For the past 20+ years, I have to say that BMW has done a lot better over time in terms of reliability and committment to quality.
My daily driver is a 2014 528 which was a lease buyout. It's been a solid workhorse - never anything major - normal maintenance like my Honda.
Land Rover, well that's a another big bag of doo doo...
LR4 finance - was a lemon from the start - cancelled contract after 2 months after getting AAA/ACSC involved.
Discovery Sport lease - was a pain - in the service dept for over a year out of 3 years lease. Did get to drive a Jaguar F Pace which is nothing like a Land Rover but at least no miles on the Discovery.
Now that I have reliable daily drivers, I am looking at financing the new Defender 110 as a weekend car and off road fishing vehicle.
Not looking forward to typical Land Rover telematics, air suspension, and electronics issues which are 90% of the repairs under warranty...
The only reason I return to Land Rover: stock off road ability.

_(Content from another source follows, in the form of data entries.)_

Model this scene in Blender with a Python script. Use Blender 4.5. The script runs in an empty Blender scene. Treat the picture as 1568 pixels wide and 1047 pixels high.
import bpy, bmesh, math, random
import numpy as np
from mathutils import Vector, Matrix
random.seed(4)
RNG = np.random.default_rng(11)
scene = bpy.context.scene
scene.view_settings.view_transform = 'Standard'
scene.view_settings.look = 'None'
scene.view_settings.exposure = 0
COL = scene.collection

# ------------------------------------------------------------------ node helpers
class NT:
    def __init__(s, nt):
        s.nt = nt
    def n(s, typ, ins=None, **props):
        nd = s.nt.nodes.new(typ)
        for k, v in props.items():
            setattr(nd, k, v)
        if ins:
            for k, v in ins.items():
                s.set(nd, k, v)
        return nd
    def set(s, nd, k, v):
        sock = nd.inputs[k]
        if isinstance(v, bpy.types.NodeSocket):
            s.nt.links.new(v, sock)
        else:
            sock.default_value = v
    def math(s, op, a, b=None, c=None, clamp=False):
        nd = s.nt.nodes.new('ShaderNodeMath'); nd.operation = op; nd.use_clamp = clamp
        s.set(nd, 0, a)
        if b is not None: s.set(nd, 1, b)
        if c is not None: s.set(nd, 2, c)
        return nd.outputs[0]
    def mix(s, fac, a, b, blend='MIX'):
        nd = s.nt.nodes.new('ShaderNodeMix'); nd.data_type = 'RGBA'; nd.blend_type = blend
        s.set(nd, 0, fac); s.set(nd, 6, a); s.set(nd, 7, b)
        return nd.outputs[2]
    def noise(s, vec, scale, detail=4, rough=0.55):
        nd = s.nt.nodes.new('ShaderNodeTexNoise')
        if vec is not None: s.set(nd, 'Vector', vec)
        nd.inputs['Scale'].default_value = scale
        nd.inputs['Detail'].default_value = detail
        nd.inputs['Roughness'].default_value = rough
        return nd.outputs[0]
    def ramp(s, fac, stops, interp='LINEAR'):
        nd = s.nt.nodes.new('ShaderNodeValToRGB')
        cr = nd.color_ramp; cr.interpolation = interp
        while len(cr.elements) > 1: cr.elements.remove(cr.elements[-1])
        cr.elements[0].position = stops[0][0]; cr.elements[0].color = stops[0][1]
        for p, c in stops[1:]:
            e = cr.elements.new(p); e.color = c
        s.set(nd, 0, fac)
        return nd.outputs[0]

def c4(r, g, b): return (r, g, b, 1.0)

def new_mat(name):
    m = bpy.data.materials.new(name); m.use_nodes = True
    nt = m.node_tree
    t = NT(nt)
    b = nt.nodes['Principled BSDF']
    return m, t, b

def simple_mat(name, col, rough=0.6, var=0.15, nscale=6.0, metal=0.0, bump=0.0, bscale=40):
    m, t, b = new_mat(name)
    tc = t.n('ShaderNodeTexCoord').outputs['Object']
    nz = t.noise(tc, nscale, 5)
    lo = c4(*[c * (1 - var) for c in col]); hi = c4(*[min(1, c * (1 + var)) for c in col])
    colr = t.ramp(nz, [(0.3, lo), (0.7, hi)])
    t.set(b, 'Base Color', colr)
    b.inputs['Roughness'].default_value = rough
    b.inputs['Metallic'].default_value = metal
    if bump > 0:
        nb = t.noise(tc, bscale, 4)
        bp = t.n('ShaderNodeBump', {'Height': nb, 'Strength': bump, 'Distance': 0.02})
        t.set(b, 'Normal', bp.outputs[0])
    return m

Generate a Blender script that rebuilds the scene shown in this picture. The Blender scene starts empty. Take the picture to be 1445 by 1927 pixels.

I have taken the LR4 and Discovery Sport on Land Rover's Experience center in Monterey, CA for a day of off roading and I have to say - it beats the pants off a stock Jeep, 4WD truck or anything made off the assembly line!
Here's a video of me in the Discovery at their off road course in Carmel with 2 wheels on the ground!
@Anonymous wrote:I leased a 2017 Jaguar in 2016, for 24 months, a F-Type, I didn’t care for the MF, my scores, and history was strong even in 2016, yet they wanted 5000 down on the 93,000 car, even though I had prior auto loans, and CC limits combined equaled 200K. That gave me a bad taste, and after finding out the RR was via Chase for captive lending it gave me pause. I am leaning toward the BMW X7, and I agree with other posters on working on MSRP first and foremost and not get caught up in the ridiculous payment game with the dealer. The model I am thinking is 81,087, but if they could give it for 78,000 and a good MF-along with the fact I am a prior BMW lease even though it was joint with an ex-I can get an additional 1,000 off! Payments should be around 900ish,
Income 297k
All high 700s FICO
19yr oldest account
AAoA 6yrs 9months
CL 7 Cards 334k
Utl 0%
3 Prior Leases no lates
The only thing I am a bit worried about was I recently consolidated my law school loans, I have paid half of it down-from 300k, and the new consolidation account makes my credit look newer according to the other forums. But no lates, no debt, own house, and decent CL and length of accounts. Is BMW picky? Odd since I did cosign for an ex, but that was in 2015....Hopefully in the next few days I will have the car. Lease is honestly what I am leaning toward since I don’t keep my cars and I get bored of them fast.
Your past history and income looks like a perfect candidate for a lease. The Money Factor is set by the Brand, not the bank behind them. Jaguar/Land Rover are under the same parent company. I think the BMW is going to have a better money factor than the Land Rover. Have you considered working with a broker? They charge a $500-$1,000 fee if you purchase a vehicle through them, but they can get you a guaranteed strong discount (probably higher than the discount you were hoping for) and make sure you aren't being charged a marked up money factor. They can also offer input and make sure you are looking at the model(s) with the best incentives and lease structures.
Alternatively, if you have the time and interest in doing the research and negotiation on your own you can utilize resources like Edmunds and LeaseHackr to get the base money factor, residual values, and any rebates for your zip code as well as get an idea of what discounts others are getting from dealerships. Then you can do the leg work and try to get a dealer to match that discount. Takes more time and patience, but doesn't cost you money and you MAY get a better deal than going through a broker.